▶ [GOAL OF THE EXERCISE]: Note each line where "scene" appears, and copy it.

▶ [DATASET CONTENT]:
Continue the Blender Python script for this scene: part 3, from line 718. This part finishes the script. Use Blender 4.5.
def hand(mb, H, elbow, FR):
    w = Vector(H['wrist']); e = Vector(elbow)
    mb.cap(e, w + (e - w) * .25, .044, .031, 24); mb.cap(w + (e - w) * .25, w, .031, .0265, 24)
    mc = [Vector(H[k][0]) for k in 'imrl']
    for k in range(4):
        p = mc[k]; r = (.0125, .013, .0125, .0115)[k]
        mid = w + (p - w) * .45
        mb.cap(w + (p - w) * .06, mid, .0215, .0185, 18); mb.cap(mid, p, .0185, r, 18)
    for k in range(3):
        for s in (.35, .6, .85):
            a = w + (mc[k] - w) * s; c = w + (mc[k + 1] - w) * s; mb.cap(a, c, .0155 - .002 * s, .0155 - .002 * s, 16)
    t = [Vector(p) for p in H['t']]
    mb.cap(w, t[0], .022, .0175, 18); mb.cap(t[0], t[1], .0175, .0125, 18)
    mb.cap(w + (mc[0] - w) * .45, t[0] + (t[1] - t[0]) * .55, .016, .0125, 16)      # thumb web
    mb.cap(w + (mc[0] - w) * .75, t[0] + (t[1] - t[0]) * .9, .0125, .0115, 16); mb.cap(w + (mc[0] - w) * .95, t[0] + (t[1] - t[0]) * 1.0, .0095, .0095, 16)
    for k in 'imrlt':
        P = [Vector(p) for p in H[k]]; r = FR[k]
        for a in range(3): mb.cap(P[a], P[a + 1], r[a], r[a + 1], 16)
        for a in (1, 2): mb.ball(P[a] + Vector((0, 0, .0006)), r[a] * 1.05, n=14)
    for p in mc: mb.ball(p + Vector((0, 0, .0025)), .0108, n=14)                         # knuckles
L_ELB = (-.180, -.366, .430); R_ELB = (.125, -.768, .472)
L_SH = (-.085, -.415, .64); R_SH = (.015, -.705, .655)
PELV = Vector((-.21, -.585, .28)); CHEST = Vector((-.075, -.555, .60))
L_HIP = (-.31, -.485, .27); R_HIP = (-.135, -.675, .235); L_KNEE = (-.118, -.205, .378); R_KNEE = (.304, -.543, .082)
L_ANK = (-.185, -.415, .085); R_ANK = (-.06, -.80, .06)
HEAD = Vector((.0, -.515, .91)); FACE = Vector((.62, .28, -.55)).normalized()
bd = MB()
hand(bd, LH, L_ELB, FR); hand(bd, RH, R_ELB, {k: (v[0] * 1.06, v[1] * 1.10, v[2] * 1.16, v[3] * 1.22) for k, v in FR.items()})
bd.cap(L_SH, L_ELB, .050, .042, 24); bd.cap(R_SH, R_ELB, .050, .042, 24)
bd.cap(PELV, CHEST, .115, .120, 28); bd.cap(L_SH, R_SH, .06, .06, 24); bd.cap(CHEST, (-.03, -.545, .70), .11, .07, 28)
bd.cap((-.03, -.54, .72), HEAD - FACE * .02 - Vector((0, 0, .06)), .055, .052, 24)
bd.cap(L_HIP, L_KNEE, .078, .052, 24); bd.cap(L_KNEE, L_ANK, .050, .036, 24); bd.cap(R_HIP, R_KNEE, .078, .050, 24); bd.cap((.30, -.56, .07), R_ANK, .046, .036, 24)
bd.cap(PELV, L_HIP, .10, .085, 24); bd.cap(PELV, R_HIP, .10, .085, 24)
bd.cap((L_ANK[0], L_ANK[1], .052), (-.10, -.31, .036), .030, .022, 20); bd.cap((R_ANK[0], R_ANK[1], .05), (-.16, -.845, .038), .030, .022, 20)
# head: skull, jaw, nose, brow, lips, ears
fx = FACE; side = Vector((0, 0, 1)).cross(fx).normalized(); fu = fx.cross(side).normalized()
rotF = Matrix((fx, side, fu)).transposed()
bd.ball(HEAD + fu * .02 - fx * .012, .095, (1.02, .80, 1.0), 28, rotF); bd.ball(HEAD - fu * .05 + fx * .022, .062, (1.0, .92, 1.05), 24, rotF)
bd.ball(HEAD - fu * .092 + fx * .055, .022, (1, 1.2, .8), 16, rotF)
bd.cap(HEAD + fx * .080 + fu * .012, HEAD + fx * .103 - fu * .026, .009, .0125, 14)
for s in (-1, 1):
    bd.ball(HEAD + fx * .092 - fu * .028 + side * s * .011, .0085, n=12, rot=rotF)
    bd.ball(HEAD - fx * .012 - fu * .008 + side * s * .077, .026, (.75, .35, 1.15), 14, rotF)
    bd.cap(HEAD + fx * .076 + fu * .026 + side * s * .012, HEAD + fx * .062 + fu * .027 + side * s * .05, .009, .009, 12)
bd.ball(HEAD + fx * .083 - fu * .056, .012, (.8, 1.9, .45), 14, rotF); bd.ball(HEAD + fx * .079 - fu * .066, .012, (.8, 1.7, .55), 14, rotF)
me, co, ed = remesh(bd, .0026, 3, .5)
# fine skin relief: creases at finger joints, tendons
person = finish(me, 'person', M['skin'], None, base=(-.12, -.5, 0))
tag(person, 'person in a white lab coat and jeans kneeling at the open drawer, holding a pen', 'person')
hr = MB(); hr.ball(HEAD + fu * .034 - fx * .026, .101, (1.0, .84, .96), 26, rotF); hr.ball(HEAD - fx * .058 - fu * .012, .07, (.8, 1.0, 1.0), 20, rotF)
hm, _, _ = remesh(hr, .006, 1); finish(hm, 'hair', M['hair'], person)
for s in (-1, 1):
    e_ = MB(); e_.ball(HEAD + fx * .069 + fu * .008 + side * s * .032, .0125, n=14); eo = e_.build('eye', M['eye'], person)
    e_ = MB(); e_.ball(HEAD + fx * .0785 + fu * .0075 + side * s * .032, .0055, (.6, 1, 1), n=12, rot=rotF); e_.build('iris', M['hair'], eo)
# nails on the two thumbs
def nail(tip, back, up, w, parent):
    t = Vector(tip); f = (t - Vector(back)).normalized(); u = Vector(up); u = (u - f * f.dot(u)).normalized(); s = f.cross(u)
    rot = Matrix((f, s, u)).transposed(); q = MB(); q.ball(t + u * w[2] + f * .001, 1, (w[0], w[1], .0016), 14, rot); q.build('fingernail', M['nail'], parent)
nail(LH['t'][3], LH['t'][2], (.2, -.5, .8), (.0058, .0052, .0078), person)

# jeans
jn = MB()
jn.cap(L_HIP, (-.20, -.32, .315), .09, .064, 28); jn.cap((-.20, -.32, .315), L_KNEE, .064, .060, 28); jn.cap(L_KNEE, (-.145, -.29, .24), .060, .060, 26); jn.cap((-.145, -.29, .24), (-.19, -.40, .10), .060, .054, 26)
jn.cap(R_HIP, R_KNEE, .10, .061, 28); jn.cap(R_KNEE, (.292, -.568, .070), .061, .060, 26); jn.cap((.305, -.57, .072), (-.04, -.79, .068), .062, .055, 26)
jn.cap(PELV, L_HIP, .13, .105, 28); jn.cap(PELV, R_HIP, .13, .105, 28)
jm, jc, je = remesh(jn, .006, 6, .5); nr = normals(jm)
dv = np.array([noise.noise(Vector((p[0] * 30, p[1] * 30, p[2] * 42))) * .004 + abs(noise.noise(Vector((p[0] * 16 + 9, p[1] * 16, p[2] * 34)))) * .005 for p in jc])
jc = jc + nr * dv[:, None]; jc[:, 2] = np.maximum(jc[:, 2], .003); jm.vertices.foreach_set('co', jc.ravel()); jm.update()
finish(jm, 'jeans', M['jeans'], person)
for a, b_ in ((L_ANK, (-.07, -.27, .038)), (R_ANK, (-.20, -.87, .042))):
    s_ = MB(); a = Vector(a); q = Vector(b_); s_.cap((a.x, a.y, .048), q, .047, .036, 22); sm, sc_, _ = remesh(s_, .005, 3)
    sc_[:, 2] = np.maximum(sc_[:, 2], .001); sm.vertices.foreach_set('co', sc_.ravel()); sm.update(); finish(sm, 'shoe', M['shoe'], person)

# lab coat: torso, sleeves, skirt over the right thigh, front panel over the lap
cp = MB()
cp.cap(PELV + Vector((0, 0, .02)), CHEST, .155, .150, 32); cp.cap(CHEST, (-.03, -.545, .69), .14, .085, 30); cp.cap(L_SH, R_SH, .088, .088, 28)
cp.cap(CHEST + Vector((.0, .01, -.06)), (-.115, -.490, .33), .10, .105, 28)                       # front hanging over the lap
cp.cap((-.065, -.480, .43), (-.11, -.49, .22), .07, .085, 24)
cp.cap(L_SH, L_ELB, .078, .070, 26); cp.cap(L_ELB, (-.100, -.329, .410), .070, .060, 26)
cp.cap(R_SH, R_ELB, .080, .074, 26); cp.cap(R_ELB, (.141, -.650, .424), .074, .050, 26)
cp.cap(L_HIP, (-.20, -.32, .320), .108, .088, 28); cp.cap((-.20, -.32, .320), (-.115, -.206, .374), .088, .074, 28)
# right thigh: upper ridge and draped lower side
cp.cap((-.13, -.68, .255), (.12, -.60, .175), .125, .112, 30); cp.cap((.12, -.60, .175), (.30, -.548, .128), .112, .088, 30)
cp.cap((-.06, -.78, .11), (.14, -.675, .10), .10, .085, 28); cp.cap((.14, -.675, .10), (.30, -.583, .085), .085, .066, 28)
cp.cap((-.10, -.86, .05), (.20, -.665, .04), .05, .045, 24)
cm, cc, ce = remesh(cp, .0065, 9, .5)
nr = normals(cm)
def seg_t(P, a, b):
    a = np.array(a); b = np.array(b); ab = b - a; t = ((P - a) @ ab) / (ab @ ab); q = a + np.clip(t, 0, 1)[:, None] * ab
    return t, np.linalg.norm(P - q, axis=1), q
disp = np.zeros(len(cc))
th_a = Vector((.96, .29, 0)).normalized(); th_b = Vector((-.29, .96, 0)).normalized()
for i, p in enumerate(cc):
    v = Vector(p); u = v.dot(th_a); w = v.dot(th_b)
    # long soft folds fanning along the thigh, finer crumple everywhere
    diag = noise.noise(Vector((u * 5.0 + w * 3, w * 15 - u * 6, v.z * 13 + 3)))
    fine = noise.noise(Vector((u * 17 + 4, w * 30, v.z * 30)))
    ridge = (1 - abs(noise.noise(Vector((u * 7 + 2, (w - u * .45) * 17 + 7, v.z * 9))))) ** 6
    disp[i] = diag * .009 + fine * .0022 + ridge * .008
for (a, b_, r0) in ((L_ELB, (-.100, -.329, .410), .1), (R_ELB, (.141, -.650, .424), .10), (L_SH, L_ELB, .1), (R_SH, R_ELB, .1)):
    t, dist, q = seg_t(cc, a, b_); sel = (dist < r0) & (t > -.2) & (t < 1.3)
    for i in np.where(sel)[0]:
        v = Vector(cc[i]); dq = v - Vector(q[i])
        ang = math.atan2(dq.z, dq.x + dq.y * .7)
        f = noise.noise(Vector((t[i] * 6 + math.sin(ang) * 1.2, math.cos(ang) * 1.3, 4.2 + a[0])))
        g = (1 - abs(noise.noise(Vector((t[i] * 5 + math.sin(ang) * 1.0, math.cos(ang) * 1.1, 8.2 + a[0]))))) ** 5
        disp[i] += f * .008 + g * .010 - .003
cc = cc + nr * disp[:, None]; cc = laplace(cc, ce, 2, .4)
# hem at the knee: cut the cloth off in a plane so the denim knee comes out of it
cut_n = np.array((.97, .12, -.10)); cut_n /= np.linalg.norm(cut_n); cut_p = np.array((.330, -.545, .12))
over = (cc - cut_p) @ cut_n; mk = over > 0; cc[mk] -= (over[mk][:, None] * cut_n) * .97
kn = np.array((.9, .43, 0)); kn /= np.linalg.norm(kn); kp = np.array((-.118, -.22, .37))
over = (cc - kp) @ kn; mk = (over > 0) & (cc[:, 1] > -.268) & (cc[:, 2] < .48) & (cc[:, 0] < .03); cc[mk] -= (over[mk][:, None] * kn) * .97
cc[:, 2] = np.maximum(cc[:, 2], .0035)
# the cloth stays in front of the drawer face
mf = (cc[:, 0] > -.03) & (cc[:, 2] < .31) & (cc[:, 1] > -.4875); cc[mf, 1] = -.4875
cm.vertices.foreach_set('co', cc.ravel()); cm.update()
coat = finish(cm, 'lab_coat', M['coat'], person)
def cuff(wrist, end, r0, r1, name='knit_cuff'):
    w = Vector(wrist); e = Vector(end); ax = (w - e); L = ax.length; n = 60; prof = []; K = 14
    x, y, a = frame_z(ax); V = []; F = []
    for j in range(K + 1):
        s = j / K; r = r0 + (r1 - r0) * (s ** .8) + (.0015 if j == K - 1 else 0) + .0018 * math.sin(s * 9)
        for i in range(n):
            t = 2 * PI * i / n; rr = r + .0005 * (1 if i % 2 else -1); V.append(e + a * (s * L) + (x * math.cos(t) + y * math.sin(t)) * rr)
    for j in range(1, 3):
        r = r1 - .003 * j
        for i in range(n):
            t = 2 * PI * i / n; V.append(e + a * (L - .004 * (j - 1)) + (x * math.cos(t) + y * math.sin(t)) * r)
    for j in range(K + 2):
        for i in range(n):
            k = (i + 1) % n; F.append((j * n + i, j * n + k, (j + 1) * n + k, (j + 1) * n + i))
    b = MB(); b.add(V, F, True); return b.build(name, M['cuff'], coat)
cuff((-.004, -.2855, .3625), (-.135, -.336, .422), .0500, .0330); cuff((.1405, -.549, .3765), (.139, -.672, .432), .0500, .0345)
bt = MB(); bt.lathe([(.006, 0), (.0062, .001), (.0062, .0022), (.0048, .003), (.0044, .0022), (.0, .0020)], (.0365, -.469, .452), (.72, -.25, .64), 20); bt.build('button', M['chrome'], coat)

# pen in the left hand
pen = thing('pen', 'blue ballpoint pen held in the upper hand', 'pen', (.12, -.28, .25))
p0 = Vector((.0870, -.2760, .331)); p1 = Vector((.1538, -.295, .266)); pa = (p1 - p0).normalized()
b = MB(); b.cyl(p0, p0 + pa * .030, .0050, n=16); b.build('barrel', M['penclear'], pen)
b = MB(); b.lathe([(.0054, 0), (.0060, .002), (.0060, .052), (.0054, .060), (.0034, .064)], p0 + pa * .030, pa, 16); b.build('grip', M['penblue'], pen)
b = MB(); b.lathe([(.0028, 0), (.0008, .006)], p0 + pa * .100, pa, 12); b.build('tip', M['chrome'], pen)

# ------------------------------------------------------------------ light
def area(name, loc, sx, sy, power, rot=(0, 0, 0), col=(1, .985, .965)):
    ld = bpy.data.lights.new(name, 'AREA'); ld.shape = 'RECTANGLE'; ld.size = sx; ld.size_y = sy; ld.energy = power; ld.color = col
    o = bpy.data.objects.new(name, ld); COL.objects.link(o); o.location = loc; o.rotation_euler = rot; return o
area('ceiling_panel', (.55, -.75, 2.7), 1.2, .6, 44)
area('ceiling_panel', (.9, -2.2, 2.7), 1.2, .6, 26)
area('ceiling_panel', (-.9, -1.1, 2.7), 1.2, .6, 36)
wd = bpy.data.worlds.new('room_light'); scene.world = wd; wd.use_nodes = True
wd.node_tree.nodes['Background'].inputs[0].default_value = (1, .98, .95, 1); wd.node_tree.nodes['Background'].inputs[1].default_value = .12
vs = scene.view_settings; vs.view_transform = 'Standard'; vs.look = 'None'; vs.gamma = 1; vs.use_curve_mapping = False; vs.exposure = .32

▶ [EXPECTED ANSWER]:
Continue the Blender Python script for this scene: part 3, from line 718. This part finishes the script. Use Blender 4.5.
wd = bpy.data.worlds.new('room_light'); scene.world = wd; wd.use_nodes = True
vs = scene.view_settings; vs.view_transform = 'Standard'; vs.look = 'None'; vs.gamma = 1; vs.use_curve_mapping = False; vs.exposure = .32